Kadın konusunda sakın ahkam kesme HINCAL
Hıncal, davet ediyorlar seyahatlere gidiyorsun. Gezdiklerini, gördüklerini, ziyafetleri, seyahatleri yazıyorsun. Bunlar güzel, çünkü yaşıyorsun. Ama zaman zaman pahalı şarap söylediğinde hesabı ödemiyorsun. Seni davet eden gruplara yüklemeye kalkıyorsun. Eğer kabul edip hesabı verirlerse iyi şeyler yazıyorsun, yoksa yerden yere vuruyorsun. Aslında bunlar beni fazla ilgilendirmez, seni ilgilendirir...
Hıncal, futbolu, futbolcuyu bilmezsin yazarsın, hakemliği, hakemi bilmezsin yazarsın. Yani bilmediğin her konuda ahkam kesersin. Kadın konusunda da sallarsın.

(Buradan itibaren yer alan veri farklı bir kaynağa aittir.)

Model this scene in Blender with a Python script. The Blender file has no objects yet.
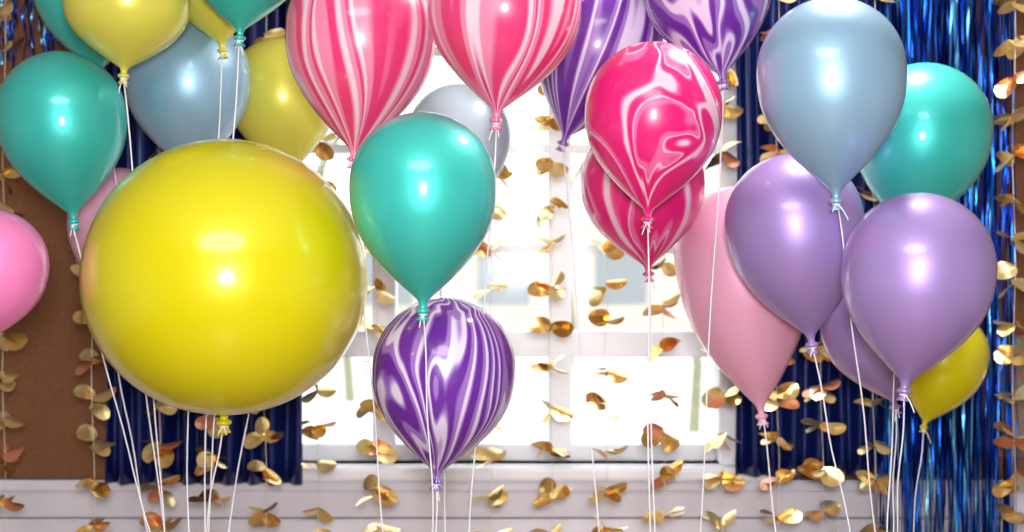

Bence bu konuda da çok ısrarcı olma Hıncal, sonunda zararlı çıkarsın.
İşlerine gelmiyor
TELEVİZYONLARDA teknik adamların yorum yapmaları kötü mü? Hayır. Gayet de güzel. Amigo yazarlar yorum yapacağına, bu işi bilenler yapsınlar. Tamam ama onlar da istiyorlar ki, “Hem şoför mahalli olsun, hem 10 lira olsun, hem de evin önünde ineyim. Zaman zaman da arabayı ben kullanayım.” İşte o zaman olmuyor. Unutulmak işlerine gelmiyor. Bir de paranın yüzünün tatlılığı var tabiki.
N’oldi uşaklar
SEVGİLİ Sadri. “Seyirci baskısı” dedin, çok iyi götürdüğün işte teknik direktörünü yolladın. O yapabileceğin en kolay işti. Daha doğrusu herkesin yapabileceği bir işti. Sen zoru seçmedin. Direnemedin. Ve Trabzonspor artık bundan sonra hep aşağı doğru gidecek. O gözüküyor. Direnseydin, farklılığın ortaya çıkacaktı ve bu sene çok başarılı olacaktınız. Tren kaçtı Sadri. Belki sen de kaçmak istiyorsan onu bilemem.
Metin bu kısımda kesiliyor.